The next generation of spectroscopic surveys will target emission-line galaxies (ELGs) to produce constraints on cosmological parameters. We study the large-scale structure traced by ELGs using a combination of a semi-analytical model of galaxy formation, a code that computes the nebular emission from H II regions using the properties of the interstellar medium, and a large-volume, high-resolution N-body simulation. We consider fixed number density samples where galaxies are selected by their H alpha, [O III] lambda 5007, or [O II] lambda lambda 3727-3729 emission-line luminosities.
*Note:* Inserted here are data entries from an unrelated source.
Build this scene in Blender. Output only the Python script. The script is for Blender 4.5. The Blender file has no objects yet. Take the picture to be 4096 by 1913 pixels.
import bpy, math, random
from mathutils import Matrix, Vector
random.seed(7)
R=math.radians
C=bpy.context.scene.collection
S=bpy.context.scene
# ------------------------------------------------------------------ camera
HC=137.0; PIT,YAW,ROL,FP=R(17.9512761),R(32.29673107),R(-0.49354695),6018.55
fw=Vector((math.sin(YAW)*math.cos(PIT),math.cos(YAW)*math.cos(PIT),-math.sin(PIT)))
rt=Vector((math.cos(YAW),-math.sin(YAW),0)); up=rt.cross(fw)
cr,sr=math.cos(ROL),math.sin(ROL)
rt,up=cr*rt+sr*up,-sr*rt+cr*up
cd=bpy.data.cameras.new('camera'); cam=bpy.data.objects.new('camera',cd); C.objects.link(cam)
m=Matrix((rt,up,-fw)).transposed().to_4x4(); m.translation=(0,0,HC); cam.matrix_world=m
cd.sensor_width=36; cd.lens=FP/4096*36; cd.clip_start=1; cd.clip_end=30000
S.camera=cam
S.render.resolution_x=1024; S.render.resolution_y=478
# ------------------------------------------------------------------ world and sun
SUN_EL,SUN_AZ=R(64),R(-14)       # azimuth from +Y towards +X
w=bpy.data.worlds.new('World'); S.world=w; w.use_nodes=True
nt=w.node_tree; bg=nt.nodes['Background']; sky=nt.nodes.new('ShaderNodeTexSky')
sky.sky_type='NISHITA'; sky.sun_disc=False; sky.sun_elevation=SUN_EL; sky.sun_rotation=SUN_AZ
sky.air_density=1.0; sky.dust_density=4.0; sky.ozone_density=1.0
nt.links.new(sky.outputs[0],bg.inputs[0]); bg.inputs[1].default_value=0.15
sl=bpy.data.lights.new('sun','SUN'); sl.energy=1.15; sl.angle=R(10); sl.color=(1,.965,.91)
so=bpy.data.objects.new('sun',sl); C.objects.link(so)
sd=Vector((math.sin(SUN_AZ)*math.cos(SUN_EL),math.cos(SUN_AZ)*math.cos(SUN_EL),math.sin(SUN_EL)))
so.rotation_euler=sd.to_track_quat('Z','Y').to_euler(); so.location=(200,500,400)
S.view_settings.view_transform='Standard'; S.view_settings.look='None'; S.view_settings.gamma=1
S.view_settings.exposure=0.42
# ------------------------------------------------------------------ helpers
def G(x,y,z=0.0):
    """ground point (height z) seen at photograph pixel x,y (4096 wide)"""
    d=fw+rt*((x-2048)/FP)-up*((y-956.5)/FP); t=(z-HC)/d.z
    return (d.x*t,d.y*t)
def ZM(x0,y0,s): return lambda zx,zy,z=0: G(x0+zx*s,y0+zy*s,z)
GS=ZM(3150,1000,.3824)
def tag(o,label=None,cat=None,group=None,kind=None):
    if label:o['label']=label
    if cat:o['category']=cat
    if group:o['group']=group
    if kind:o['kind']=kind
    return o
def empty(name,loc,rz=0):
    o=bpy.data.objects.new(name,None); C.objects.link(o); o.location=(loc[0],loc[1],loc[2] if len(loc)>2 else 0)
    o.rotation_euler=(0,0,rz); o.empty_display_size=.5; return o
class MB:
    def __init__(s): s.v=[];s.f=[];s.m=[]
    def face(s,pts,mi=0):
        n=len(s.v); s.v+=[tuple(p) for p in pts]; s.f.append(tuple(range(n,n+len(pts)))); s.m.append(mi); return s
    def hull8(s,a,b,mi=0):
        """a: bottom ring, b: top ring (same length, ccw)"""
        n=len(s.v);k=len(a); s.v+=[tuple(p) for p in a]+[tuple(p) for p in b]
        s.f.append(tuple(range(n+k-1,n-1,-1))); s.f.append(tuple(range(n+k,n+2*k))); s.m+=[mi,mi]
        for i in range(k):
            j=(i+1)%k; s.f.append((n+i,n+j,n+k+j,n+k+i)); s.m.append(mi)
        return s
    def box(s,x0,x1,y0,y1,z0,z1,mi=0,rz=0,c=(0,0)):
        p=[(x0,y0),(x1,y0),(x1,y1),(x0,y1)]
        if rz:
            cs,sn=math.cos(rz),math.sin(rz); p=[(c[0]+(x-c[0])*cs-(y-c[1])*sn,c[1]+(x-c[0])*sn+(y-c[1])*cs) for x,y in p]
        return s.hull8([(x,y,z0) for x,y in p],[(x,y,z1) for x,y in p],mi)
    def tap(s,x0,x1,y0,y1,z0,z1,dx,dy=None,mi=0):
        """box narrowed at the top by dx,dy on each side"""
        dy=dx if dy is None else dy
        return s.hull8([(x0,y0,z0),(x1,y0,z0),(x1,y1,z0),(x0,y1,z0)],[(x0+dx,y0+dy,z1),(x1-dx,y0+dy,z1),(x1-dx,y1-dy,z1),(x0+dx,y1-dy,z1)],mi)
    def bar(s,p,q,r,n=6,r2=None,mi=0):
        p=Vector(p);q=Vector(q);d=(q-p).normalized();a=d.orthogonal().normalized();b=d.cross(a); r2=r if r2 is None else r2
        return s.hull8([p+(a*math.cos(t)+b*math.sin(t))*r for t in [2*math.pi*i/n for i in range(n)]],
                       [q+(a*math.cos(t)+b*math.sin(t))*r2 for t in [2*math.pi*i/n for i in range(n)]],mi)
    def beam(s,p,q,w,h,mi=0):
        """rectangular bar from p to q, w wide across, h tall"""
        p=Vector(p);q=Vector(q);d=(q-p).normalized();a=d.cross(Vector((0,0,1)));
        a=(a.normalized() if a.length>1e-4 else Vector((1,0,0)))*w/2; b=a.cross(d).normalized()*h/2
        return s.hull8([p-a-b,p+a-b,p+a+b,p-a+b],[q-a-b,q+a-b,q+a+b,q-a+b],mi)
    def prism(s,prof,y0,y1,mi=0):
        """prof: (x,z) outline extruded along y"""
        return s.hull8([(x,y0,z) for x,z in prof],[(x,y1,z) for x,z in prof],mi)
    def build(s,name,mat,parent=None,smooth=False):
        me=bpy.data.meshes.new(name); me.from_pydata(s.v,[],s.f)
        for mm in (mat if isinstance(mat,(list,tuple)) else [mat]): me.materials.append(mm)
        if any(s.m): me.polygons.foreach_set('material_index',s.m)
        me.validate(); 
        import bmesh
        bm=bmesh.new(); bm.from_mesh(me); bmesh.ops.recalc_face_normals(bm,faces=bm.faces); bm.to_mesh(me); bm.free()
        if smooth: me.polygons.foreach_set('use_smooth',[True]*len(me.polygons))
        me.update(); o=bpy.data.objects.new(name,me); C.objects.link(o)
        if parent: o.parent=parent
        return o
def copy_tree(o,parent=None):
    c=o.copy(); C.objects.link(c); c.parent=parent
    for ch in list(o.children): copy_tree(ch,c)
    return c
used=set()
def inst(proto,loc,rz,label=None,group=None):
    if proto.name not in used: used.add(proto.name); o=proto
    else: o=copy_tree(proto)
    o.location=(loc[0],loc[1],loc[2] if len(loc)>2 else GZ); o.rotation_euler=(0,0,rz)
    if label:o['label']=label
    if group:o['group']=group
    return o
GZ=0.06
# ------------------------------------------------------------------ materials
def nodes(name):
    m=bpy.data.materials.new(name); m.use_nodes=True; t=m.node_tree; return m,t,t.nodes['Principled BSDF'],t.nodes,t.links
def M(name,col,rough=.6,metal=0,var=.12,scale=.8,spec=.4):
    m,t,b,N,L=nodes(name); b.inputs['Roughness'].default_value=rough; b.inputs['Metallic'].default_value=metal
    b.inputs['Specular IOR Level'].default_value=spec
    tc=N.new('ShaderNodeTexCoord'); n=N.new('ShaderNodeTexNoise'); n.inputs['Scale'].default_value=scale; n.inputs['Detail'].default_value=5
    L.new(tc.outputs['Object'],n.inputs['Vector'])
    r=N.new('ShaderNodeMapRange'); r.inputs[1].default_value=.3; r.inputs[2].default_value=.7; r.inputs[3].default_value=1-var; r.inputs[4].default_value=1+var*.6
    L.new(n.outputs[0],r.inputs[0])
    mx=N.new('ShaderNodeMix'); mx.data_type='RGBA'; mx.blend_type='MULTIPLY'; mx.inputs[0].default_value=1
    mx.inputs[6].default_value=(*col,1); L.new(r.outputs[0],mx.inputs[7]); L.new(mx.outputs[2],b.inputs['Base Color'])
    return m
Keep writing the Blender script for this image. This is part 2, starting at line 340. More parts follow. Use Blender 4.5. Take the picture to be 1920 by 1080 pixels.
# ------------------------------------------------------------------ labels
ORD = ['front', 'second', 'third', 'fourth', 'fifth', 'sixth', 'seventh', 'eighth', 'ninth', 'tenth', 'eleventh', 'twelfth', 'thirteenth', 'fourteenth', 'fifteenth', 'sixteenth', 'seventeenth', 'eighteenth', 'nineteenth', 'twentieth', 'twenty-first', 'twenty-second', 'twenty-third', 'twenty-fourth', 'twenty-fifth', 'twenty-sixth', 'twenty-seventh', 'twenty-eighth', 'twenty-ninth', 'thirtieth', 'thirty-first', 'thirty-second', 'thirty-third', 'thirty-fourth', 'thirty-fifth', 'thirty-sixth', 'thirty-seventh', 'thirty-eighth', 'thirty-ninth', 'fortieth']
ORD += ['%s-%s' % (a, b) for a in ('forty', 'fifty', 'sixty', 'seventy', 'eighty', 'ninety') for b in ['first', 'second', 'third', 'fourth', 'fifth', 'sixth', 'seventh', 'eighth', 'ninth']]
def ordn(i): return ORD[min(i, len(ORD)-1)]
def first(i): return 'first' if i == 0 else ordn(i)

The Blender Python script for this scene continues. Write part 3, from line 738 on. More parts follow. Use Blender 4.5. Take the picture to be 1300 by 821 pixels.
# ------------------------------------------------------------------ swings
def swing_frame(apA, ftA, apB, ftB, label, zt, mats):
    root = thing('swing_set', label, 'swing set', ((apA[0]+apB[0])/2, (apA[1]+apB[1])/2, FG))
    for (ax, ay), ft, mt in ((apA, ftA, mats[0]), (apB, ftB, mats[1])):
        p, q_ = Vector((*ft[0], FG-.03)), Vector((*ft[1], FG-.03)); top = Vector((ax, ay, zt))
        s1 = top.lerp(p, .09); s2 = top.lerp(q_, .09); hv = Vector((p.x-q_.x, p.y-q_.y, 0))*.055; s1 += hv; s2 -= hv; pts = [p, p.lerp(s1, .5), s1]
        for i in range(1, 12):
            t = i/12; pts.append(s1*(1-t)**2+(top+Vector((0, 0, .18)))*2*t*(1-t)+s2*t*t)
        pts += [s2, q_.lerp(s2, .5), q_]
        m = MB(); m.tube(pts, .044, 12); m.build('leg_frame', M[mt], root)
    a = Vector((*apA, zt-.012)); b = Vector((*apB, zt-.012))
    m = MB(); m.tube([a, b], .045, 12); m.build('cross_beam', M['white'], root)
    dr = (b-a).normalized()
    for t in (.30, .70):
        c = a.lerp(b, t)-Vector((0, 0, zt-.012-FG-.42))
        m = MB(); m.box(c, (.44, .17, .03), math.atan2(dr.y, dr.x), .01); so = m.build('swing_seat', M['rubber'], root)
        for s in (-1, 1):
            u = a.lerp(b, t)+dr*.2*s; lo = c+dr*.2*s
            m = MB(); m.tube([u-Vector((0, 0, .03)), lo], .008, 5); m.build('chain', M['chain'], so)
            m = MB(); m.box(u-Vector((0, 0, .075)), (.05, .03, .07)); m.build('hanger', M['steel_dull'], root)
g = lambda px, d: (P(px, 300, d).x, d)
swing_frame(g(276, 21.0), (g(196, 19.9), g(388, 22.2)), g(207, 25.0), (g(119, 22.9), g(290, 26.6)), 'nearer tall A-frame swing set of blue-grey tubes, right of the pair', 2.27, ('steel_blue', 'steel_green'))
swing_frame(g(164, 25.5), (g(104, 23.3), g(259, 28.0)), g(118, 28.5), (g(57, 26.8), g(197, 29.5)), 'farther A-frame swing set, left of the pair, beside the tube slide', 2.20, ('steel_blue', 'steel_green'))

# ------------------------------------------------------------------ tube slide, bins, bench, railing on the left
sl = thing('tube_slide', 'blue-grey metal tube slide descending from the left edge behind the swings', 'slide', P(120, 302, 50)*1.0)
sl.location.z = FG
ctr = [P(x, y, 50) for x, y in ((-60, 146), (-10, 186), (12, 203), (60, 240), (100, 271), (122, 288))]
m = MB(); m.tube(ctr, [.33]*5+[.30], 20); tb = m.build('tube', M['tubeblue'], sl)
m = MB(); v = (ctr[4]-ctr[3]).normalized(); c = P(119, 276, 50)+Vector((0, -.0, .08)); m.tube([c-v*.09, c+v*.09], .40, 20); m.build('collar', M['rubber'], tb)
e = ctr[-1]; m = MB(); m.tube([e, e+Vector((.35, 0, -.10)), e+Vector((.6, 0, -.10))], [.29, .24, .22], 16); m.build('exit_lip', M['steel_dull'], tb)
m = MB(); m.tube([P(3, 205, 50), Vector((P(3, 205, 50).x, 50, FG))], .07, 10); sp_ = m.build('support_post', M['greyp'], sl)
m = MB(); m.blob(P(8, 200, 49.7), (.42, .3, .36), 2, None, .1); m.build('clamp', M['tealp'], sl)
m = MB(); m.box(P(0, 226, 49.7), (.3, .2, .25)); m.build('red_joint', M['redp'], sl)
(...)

We investigate the assembly bias signatures of these samples, and compare them to those of stellar mass- and star formation rate-selected samples. Interestingly, we find that the [O III]- and [O II]-selected samples display scale-dependent bias on large scales and that their assembly bias signatures are also scale dependent. Both these effects are more pronounced for lower number density samples. The [O III] and [O II] emitters that contribute most to the scale dependence tend to have a low gas-phase metallicity and are preferentially found in low-density regions. We also measure the baryon acoustic oscillation (BAO) feature and the beta parameter related to the growth rate of overdensities. We find that the scale of the BAO peak is roughly the same for all selections and that beta is scale dependent at large scales. Our results suggest that ELG samples include environmental effects that should be modelled in order to remove potential systematic errors that could affect the estimation of cosmological parameters.

Automated summary

The study investigates the large-scale structure traced by emission-line galaxies and finds scale-dependent assembly bias features, particularly pronounced in lower number density samples. Environmental effects within ELG samples should be modeled to eliminate potential systematic errors affecting the estimation of cosmological parameters.